As I understand it, the heritability aspect is an observation applicable to large populations. Individuals can still have notable IQ differences from their parents due to differences in environment & education, especially the younger they are.
There’s also the Flynn Effect. Every 10 years, average IQs go up 2 or 3 points, and scoring is adjusted to make the average fit the curve and keep the middle at 100. So what was an IQ of 100 in 1924 would be a 70 today: borderline developmentally disabled. But those people in the 1920s were fine—completely functional, generally intelligent, if not occasionally outright geniuses who far surpassed their parents in achievement. Meanwhile, consider what it means for your generation. If the trend holds, you’re probably already at least 6 IQ points ahead of your parents, right?
My kid is adopted and struggles with self-doubt over what may be inherited from the awful birth parents.
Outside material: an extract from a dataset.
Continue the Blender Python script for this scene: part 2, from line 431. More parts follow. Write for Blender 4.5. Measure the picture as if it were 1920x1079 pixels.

My job as a parent is not to indulge the doubts. My kid and their siblings are all bright, charismatic and thriving, because they’ve got supportive families and schools. It doesn’t matter if there’s a good chance they won’t be getting a scholarship to MIT; they’ve already surpassed their birth parents in every other way that matters.
Try to look at it like this: Kids inherit the best parts of their parents. If your parents had grown up in a better environment, they still may not have scored high on IQ tests, but they could still have been good people living fulfilling lives. If you got the best parts of what they were, you will almost certainly surpass them. Whether that manifests as a higher score on an IQ test, or just a better life by some other measure, who knows.